When God changed Jacob’s name to “Israel” in today’s reading, it also symbolized a fresh start. Four chapters previously, Jacob had been on the run; now he was returning home. This “wrestling match conversation” is thus the bookend for the “stairway to heaven conversation” we considered on July 18.

Preparing to meet Esau after all these years, Jacob was worried. Would his brother still be holding grudges? Would he seek revenge? Jacob was afraid and distressed. He sent gifts in hopes of appeasing Esau. He divided up his group to try to limit his losses. He spent the night before the big reunion alone, and this is when God came to him in the form of a man. They wrestled. Somehow Jacob understood who his visitor was and demanded a blessing.
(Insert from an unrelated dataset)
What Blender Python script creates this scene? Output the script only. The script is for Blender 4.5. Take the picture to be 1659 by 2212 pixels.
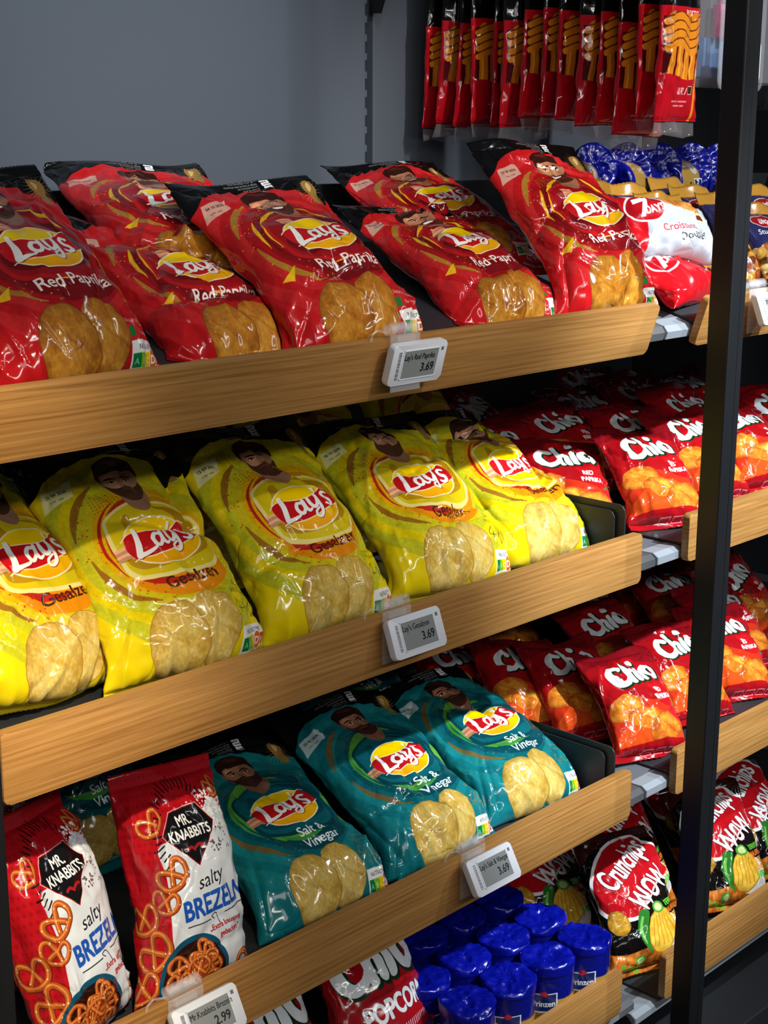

How could a man wrestle God without being destroyed? God, who can manifest Himself in any way He pleases, allowed it. With a touch, He disabled Jacob and reminded him of who was in control. Jacob limped the rest of his life, a lesson extended into Jewish tradition as a dietary rule to remember this event (v. 32).

Jacob persisted in asking for a blessing, and God granted his request, including changing his name from “Jacob” to “Israel,” because he struggled with God (vv. 28–29). Jacob named the place, Peniel, that is, “face of God,” because he saw God face to face and lived (v. 30).

Apply the Word

When God gets control in our lives, we all walk with a limp. The pride that undergirds our sin natures received a crippling blow in Christ’s triumph at the Cross (Col. 2:15). Thankfully, “the weakness of God is stronger than human strength” (1 Cor. 1:25). One day, we will limp no more but skip like deer in the mountains (see Hab. 3:19; Isa. 52:7)!